What the task asks
Where the string "this" occurs in the material below, report the whole line.

Extracted entries
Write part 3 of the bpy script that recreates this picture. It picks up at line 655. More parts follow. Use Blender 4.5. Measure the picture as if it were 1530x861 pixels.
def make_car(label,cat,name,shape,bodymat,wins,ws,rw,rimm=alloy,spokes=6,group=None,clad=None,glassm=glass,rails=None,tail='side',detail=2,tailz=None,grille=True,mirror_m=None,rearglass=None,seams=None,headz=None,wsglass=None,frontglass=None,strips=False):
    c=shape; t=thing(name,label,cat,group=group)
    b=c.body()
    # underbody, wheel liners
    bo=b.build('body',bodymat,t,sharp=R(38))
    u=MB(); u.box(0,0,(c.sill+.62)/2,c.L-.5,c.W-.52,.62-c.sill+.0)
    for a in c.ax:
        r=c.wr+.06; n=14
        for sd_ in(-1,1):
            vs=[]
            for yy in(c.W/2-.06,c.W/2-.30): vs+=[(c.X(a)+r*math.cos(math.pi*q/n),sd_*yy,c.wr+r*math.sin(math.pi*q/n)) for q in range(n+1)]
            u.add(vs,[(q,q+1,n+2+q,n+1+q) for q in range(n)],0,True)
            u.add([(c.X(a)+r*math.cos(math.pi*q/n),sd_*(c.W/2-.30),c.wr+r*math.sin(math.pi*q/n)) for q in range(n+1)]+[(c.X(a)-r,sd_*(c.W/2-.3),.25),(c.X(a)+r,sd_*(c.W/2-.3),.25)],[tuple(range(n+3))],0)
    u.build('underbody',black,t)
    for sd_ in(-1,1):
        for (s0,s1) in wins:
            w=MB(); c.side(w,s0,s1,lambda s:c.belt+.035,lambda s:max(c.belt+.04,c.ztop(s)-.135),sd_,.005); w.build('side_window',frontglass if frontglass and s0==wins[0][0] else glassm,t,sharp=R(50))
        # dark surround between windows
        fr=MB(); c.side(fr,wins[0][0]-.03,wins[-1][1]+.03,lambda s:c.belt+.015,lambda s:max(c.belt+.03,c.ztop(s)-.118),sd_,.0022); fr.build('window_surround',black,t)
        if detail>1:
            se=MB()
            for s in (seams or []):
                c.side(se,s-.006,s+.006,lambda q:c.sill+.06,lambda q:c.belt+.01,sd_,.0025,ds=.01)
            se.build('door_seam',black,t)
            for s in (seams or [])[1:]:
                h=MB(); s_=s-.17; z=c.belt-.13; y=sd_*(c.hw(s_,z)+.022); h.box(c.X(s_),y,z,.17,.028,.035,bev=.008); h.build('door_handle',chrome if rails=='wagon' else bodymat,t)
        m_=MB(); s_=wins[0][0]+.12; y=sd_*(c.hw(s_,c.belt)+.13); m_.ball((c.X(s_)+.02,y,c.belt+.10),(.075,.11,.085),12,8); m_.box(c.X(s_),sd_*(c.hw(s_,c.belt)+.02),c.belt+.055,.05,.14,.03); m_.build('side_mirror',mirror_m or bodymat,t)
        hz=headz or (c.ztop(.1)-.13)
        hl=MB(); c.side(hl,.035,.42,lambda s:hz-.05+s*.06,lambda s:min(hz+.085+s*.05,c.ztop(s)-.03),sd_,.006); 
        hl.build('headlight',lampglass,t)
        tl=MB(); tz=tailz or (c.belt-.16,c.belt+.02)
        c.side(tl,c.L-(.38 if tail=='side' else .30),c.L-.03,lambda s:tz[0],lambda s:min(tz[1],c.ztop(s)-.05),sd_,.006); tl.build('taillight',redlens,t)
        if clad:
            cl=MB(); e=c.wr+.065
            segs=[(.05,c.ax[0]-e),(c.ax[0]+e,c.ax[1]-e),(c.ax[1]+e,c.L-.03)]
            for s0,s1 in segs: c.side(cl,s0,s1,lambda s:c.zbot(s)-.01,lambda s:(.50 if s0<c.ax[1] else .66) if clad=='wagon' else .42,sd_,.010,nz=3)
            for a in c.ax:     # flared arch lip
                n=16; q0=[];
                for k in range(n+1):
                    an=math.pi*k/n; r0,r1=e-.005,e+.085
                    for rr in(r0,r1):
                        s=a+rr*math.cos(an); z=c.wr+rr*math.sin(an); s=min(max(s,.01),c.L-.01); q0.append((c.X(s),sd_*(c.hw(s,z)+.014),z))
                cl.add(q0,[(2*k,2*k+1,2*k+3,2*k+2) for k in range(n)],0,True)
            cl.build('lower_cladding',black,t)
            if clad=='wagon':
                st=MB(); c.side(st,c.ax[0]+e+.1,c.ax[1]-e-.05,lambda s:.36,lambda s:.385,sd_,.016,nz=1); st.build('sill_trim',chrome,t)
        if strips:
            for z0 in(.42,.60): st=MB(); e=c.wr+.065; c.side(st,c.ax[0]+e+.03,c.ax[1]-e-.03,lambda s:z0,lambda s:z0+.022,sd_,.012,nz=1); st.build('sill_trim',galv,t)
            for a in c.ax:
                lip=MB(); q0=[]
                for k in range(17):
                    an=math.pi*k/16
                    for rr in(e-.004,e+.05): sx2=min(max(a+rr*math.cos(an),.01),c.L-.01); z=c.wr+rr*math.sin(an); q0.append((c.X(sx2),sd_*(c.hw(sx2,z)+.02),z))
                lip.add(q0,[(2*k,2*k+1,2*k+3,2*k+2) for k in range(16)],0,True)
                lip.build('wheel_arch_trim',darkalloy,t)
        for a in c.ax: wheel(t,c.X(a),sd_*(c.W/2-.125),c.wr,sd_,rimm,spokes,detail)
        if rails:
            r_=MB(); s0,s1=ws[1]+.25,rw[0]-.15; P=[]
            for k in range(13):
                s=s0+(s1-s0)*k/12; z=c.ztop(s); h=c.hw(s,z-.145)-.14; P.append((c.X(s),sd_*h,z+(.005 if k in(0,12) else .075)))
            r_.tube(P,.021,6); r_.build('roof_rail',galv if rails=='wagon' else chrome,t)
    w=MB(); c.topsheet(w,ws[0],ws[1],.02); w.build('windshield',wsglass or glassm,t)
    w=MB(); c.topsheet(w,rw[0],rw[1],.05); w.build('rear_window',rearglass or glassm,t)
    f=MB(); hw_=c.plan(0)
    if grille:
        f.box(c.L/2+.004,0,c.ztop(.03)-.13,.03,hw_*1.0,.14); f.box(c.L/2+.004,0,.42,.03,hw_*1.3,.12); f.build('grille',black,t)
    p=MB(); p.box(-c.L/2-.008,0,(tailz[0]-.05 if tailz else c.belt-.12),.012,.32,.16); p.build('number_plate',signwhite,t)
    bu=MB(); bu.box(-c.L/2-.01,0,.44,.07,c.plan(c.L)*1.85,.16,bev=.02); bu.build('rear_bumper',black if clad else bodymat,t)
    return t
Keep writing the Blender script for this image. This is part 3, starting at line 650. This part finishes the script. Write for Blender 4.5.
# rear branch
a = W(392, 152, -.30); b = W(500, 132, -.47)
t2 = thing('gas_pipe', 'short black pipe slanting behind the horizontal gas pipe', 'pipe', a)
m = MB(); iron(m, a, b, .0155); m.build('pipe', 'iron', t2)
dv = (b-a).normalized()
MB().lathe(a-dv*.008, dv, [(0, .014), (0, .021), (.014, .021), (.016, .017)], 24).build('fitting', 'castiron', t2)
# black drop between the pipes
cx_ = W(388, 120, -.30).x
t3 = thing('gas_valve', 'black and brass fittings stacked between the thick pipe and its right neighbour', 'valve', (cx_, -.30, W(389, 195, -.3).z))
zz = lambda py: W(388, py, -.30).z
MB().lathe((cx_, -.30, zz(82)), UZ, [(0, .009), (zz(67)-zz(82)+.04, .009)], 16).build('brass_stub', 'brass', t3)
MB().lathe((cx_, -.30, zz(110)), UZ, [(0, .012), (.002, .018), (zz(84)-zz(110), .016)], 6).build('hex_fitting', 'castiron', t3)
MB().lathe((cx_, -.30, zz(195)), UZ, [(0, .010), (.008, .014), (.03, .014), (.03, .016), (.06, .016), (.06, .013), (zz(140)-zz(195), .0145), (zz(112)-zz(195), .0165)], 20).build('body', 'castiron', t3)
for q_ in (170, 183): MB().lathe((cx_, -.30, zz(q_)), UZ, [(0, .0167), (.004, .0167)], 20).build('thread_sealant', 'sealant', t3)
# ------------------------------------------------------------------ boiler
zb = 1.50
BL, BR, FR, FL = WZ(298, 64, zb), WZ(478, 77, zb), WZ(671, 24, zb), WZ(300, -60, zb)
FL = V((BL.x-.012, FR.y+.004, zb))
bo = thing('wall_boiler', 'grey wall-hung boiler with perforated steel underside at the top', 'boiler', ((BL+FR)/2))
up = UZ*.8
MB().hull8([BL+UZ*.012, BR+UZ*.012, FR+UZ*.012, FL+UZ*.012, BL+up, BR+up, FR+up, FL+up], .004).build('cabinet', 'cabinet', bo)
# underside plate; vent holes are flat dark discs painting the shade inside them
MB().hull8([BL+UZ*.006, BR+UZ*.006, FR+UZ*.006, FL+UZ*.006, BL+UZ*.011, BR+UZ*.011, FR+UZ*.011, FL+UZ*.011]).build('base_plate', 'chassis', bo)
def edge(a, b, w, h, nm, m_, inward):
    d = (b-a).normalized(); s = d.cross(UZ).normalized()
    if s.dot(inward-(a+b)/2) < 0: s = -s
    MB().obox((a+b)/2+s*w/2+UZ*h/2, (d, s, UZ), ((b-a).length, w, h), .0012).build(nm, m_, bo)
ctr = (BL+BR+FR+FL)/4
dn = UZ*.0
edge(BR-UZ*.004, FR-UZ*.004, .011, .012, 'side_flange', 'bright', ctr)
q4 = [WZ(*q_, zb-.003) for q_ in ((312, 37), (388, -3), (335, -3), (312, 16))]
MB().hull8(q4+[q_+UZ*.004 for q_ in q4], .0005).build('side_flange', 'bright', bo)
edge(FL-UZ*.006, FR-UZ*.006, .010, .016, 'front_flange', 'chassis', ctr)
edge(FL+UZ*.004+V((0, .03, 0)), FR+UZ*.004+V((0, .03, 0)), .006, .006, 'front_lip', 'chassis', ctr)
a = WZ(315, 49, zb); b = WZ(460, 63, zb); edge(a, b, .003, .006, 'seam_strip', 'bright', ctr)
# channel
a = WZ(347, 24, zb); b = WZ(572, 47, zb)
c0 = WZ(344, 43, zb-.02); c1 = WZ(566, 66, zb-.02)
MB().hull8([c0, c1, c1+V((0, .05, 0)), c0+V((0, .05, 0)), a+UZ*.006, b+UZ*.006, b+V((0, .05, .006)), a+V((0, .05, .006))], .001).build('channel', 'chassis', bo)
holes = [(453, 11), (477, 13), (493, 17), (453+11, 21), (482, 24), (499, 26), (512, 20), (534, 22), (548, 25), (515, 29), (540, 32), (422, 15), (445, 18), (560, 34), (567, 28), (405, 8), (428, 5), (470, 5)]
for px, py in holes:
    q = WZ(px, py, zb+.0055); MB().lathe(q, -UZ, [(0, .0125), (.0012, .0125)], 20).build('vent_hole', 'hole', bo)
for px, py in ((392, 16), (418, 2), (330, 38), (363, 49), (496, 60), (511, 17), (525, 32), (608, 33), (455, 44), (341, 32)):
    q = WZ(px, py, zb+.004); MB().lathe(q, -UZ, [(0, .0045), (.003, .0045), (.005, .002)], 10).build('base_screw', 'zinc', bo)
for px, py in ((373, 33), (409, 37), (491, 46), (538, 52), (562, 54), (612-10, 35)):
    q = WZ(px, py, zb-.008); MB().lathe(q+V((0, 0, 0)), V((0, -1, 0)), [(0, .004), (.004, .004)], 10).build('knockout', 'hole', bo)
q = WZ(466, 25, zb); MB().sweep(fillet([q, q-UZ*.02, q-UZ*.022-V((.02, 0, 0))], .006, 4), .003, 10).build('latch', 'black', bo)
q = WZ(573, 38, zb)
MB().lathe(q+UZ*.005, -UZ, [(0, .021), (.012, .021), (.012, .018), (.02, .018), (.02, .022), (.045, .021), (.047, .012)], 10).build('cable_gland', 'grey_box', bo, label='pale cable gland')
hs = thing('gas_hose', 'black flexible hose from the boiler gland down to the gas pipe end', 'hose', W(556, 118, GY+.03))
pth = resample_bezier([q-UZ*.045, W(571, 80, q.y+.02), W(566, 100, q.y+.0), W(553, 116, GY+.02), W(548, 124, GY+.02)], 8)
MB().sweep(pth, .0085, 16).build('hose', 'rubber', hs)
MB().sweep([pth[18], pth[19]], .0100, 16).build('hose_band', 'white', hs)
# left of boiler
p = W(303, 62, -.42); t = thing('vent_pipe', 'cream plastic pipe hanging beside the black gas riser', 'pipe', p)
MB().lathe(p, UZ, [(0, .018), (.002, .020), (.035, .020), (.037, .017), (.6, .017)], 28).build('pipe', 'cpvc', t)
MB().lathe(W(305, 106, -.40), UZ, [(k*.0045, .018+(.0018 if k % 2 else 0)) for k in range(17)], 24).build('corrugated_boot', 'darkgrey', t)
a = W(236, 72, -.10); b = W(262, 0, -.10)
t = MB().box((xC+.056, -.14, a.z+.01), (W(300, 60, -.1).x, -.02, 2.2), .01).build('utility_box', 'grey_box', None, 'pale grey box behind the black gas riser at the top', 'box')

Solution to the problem
Write part 3 of the bpy script that recreates this picture. It picks up at line 655. More parts follow. Use Blender 4.5. Measure the picture as if it were 1530x861 pixels.
Keep writing the Blender script for this image. This is part 3, starting at line 650. This part finishes the script. Write for Blender 4.5.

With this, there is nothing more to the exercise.